Um livro que nos fará pensar duas vezes antes de entrar num cartório. Voilá caro K.
Música do dia. Everytime we say goodbye. John Coltrane. My Favorite Things

2 comentários:

Alexandre Kovacs disse...

Caro amigo Chico, não tive acesso à Internet na última semana por opção de férias e acabei perdendo alguns artigos de extrema importância, como é o caso dessa sua resenha que está simplesmente perfeita, tanto no nível de profundidade quanto de originalidade.

Se me permite o elogio quero deixar claro que sou fã das suas escolhas. Um blog que não tem aqueles penduricalhos piscantes nas laterais e nem anúncios google, só bons textos! Ótimo, parabéns e continue assim.

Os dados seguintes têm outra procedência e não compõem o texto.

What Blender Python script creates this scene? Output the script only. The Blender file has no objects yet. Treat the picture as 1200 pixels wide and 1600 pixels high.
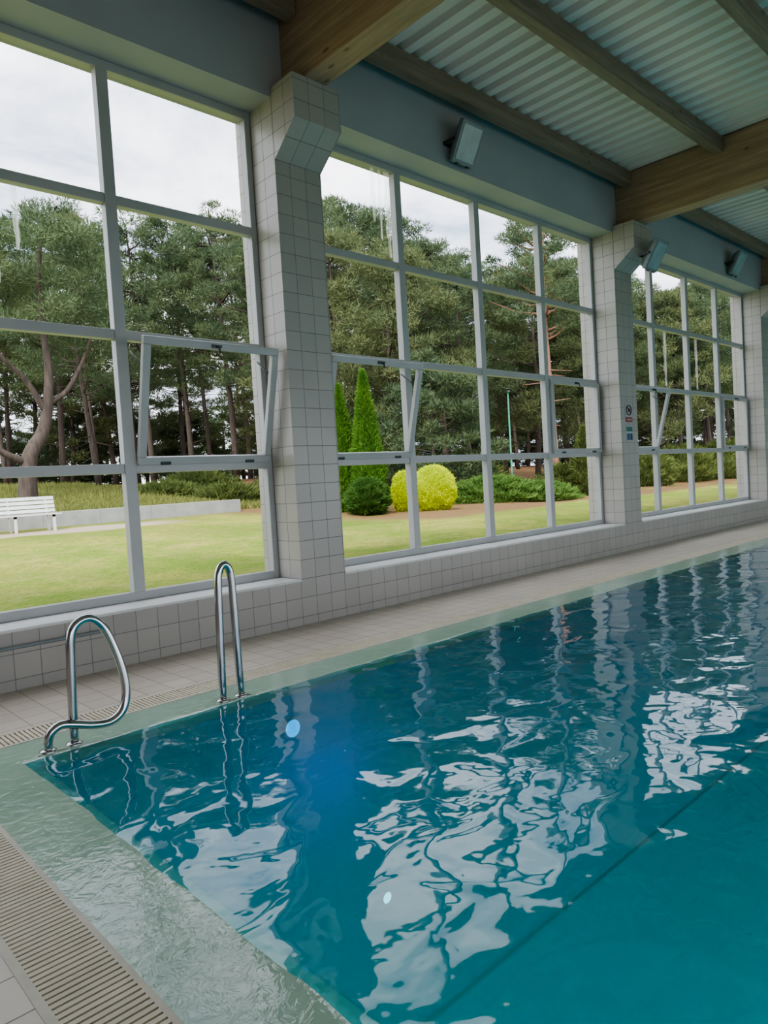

Nota: Estou ansioso para ler a sua resenha sobre "Meu Nome é Vermelho"!

ilusão da semelhança disse...

Grande Kovacs, fique certo que a admiracao eh mutua. Nestes ultimos dias andei bastante ocupado, mas voce sabe que sempre que posso vou ao teu mundo para ver as novidades literarias - e os debates, sempre de alto nivel entre gente que gosta de literatura sem academicismos tampouco aqueles jargoes do jornalismo cultural rastape.

Viajo por horas nos teus arquivos antigos. As vezes os imprimo para ler e reler. Rapaz, voce escreve bem as pampas, cita passagens memoraveis, e fique certo que se eu estivesse no Rio, nos encontrariamos para tomar um chopp e conversar por horas sobre cinema e literatura.

Grande abraco e fique certo que esse sentimento eh reciproco, meu chapa. Chico.

nota. tenho que sentar com calma para resenhar o Pamuk.